The request — Retype the whole listing below, character for character.
-- Start Data to process --
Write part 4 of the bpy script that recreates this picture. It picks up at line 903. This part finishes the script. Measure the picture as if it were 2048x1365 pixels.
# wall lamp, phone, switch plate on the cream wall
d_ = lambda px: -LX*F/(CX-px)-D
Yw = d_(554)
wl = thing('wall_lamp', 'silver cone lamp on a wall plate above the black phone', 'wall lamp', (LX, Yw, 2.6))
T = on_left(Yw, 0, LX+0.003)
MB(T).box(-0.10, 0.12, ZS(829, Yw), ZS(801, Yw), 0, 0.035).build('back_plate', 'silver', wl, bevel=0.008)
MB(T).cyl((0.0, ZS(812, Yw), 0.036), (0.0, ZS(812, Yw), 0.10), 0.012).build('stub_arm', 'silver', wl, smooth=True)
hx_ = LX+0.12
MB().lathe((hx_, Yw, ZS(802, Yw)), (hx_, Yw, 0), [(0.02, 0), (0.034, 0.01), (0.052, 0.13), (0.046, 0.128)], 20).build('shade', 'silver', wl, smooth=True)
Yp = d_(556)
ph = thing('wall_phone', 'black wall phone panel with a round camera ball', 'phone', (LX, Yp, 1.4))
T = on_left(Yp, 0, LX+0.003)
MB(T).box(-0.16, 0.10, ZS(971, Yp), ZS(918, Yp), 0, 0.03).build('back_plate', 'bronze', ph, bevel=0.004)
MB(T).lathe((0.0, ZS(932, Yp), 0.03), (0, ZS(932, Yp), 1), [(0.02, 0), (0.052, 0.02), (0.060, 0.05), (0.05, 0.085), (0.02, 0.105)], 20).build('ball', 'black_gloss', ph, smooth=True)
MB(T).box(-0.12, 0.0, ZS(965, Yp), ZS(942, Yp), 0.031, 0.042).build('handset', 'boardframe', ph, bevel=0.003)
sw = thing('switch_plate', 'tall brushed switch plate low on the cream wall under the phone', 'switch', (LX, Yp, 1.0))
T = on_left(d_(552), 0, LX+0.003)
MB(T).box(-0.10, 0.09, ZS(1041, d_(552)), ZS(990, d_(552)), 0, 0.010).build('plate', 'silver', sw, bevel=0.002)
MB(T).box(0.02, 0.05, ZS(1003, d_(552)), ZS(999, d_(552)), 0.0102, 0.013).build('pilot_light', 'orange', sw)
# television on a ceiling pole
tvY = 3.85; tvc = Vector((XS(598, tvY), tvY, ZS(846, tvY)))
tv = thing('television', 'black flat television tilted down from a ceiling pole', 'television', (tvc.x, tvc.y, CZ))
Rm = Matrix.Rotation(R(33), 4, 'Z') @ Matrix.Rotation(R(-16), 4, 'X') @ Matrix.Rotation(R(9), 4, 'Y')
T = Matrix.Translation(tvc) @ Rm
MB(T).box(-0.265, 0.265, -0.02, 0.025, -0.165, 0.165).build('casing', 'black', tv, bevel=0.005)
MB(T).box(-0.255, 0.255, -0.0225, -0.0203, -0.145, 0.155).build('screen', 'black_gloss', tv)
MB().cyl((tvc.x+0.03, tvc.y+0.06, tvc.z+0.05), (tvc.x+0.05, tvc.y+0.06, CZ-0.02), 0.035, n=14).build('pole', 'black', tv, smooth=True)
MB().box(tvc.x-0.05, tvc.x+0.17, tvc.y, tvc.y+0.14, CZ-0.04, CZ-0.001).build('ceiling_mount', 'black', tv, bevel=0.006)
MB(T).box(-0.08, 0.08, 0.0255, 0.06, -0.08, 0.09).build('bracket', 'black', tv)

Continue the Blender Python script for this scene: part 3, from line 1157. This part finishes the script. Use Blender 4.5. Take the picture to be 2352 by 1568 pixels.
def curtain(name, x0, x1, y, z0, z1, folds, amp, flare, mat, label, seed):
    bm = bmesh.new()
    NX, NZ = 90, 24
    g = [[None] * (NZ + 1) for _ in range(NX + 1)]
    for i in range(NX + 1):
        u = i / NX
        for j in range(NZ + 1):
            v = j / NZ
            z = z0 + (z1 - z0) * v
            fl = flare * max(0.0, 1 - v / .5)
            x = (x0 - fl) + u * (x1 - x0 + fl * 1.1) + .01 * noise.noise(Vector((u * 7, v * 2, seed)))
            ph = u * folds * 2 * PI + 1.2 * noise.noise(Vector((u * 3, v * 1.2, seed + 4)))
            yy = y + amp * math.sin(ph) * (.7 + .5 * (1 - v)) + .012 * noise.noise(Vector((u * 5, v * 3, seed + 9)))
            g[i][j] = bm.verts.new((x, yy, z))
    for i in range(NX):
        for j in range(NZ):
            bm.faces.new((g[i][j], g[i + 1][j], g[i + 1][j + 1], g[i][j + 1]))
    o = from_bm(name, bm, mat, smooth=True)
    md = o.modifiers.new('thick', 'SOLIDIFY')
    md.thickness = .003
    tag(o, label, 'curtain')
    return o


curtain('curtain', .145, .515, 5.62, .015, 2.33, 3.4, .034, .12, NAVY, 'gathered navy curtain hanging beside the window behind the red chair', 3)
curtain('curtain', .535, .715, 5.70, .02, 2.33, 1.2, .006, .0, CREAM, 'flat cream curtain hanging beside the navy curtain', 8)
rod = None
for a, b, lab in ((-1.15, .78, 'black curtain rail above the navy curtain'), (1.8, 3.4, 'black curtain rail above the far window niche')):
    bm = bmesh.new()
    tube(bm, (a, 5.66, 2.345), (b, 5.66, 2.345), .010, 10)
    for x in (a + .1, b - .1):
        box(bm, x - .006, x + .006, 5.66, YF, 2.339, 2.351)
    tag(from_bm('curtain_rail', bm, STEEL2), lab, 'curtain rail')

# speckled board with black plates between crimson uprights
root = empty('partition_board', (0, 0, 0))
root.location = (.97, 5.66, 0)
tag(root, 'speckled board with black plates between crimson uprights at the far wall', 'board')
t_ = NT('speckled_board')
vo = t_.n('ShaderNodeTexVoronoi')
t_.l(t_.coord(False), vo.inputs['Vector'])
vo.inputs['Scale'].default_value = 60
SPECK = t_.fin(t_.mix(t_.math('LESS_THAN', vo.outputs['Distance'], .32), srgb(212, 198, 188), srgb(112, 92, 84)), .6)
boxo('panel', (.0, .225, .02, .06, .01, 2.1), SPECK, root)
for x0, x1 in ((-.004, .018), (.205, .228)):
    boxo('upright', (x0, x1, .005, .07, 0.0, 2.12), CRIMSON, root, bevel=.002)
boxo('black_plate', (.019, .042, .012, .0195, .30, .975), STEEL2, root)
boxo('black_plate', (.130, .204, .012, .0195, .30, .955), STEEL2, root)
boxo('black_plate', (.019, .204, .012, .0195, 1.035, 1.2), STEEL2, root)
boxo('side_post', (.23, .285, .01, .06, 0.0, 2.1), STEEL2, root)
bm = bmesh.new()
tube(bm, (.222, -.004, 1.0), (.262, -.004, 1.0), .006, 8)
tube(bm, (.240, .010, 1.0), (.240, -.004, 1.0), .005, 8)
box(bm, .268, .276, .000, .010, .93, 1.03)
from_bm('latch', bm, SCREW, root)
-- End Data to process --
Answer for the task —
Write part 4 of the bpy script that recreates this picture. It picks up at line 903. This part finishes the script. Measure the picture as if it were 2048x1365 pixels.
# wall lamp, phone, switch plate on the cream wall
d_ = lambda px: -LX*F/(CX-px)-D
Yw = d_(554)
wl = thing('wall_lamp', 'silver cone lamp on a wall plate above the black phone', 'wall lamp', (LX, Yw, 2.6))
T = on_left(Yw, 0, LX+0.003)
MB(T).box(-0.10, 0.12, ZS(829, Yw), ZS(801, Yw), 0, 0.035).build('back_plate', 'silver', wl, bevel=0.008)
MB(T).cyl((0.0, ZS(812, Yw), 0.036), (0.0, ZS(812, Yw), 0.10), 0.012).build('stub_arm', 'silver', wl, smooth=True)
hx_ = LX+0.12
MB().lathe((hx_, Yw, ZS(802, Yw)), (hx_, Yw, 0), [(0.02, 0), (0.034, 0.01), (0.052, 0.13), (0.046, 0.128)], 20).build('shade', 'silver', wl, smooth=True)
Yp = d_(556)
ph = thing('wall_phone', 'black wall phone panel with a round camera ball', 'phone', (LX, Yp, 1.4))
T = on_left(Yp, 0, LX+0.003)
MB(T).box(-0.16, 0.10, ZS(971, Yp), ZS(918, Yp), 0, 0.03).build('back_plate', 'bronze', ph, bevel=0.004)
MB(T).lathe((0.0, ZS(932, Yp), 0.03), (0, ZS(932, Yp), 1), [(0.02, 0), (0.052, 0.02), (0.060, 0.05), (0.05, 0.085), (0.02, 0.105)], 20).build('ball', 'black_gloss', ph, smooth=True)
MB(T).box(-0.12, 0.0, ZS(965, Yp), ZS(942, Yp), 0.031, 0.042).build('handset', 'boardframe', ph, bevel=0.003)
sw = thing('switch_plate', 'tall brushed switch plate low on the cream wall under the phone', 'switch', (LX, Yp, 1.0))
T = on_left(d_(552), 0, LX+0.003)
MB(T).box(-0.10, 0.09, ZS(1041, d_(552)), ZS(990, d_(552)), 0, 0.010).build('plate', 'silver', sw, bevel=0.002)
MB(T).box(0.02, 0.05, ZS(1003, d_(552)), ZS(999, d_(552)), 0.0102, 0.013).build('pilot_light', 'orange', sw)
# television on a ceiling pole
tvY = 3.85; tvc = Vector((XS(598, tvY), tvY, ZS(846, tvY)))
tv = thing('television', 'black flat television tilted down from a ceiling pole', 'television', (tvc.x, tvc.y, CZ))
Rm = Matrix.Rotation(R(33), 4, 'Z') @ Matrix.Rotation(R(-16), 4, 'X') @ Matrix.Rotation(R(9), 4, 'Y')
T = Matrix.Translation(tvc) @ Rm
MB(T).box(-0.265, 0.265, -0.02, 0.025, -0.165, 0.165).build('casing', 'black', tv, bevel=0.005)
MB(T).box(-0.255, 0.255, -0.0225, -0.0203, -0.145, 0.155).build('screen', 'black_gloss', tv)
MB().cyl((tvc.x+0.03, tvc.y+0.06, tvc.z+0.05), (tvc.x+0.05, tvc.y+0.06, CZ-0.02), 0.035, n=14).build('pole', 'black', tv, smooth=True)
MB().box(tvc.x-0.05, tvc.x+0.17, tvc.y, tvc.y+0.14, CZ-0.04, CZ-0.001).build('ceiling_mount', 'black', tv, bevel=0.006)
MB(T).box(-0.08, 0.08, 0.0255, 0.06, -0.08, 0.09).build('bracket', 'black', tv)

Continue the Blender Python script for this scene: part 3, from line 1157. This part finishes the script. Use Blender 4.5. Take the picture to be 2352 by 1568 pixels.
def curtain(name, x0, x1, y, z0, z1, folds, amp, flare, mat, label, seed):
    bm = bmesh.new()
    NX, NZ = 90, 24
    g = [[None] * (NZ + 1) for _ in range(NX + 1)]
    for i in range(NX + 1):
        u = i / NX
        for j in range(NZ + 1):
            v = j / NZ
            z = z0 + (z1 - z0) * v
            fl = flare * max(0.0, 1 - v / .5)
            x = (x0 - fl) + u * (x1 - x0 + fl * 1.1) + .01 * noise.noise(Vector((u * 7, v * 2, seed)))
            ph = u * folds * 2 * PI + 1.2 * noise.noise(Vector((u * 3, v * 1.2, seed + 4)))
            yy = y + amp * math.sin(ph) * (.7 + .5 * (1 - v)) + .012 * noise.noise(Vector((u * 5, v * 3, seed + 9)))
            g[i][j] = bm.verts.new((x, yy, z))
    for i in range(NX):
        for j in range(NZ):
            bm.faces.new((g[i][j], g[i + 1][j], g[i + 1][j + 1], g[i][j + 1]))
    o = from_bm(name, bm, mat, smooth=True)
    md = o.modifiers.new('thick', 'SOLIDIFY')
    md.thickness = .003
    tag(o, label, 'curtain')
    return o


curtain('curtain', .145, .515, 5.62, .015, 2.33, 3.4, .034, .12, NAVY, 'gathered navy curtain hanging beside the window behind the red chair', 3)
curtain('curtain', .535, .715, 5.70, .02, 2.33, 1.2, .006, .0, CREAM, 'flat cream curtain hanging beside the navy curtain', 8)
rod = None
for a, b, lab in ((-1.15, .78, 'black curtain rail above the navy curtain'), (1.8, 3.4, 'black curtain rail above the far window niche')):
    bm = bmesh.new()
    tube(bm, (a, 5.66, 2.345), (b, 5.66, 2.345), .010, 10)
    for x in (a + .1, b - .1):
        box(bm, x - .006, x + .006, 5.66, YF, 2.339, 2.351)
    tag(from_bm('curtain_rail', bm, STEEL2), lab, 'curtain rail')

# speckled board with black plates between crimson uprights
root = empty('partition_board', (0, 0, 0))
root.location = (.97, 5.66, 0)
tag(root, 'speckled board with black plates between crimson uprights at the far wall', 'board')
t_ = NT('speckled_board')
vo = t_.n('ShaderNodeTexVoronoi')
t_.l(t_.coord(False), vo.inputs['Vector'])
vo.inputs['Scale'].default_value = 60
SPECK = t_.fin(t_.mix(t_.math('LESS_THAN', vo.outputs['Distance'], .32), srgb(212, 198, 188), srgb(112, 92, 84)), .6)
boxo('panel', (.0, .225, .02, .06, .01, 2.1), SPECK, root)
for x0, x1 in ((-.004, .018), (.205, .228)):
    boxo('upright', (x0, x1, .005, .07, 0.0, 2.12), CRIMSON, root, bevel=.002)
boxo('black_plate', (.019, .042, .012, .0195, .30, .975), STEEL2, root)
boxo('black_plate', (.130, .204, .012, .0195, .30, .955), STEEL2, root)
boxo('black_plate', (.019, .204, .012, .0195, 1.035, 1.2), STEEL2, root)
boxo('side_post', (.23, .285, .01, .06, 0.0, 2.1), STEEL2, root)
bm = bmesh.new()
tube(bm, (.222, -.004, 1.0), (.262, -.004, 1.0), .006, 8)
tube(bm, (.240, .010, 1.0), (.240, -.004, 1.0), .005, 8)
box(bm, .268, .276, .000, .010, .93, 1.03)
from_bm('latch', bm, SCREW, root)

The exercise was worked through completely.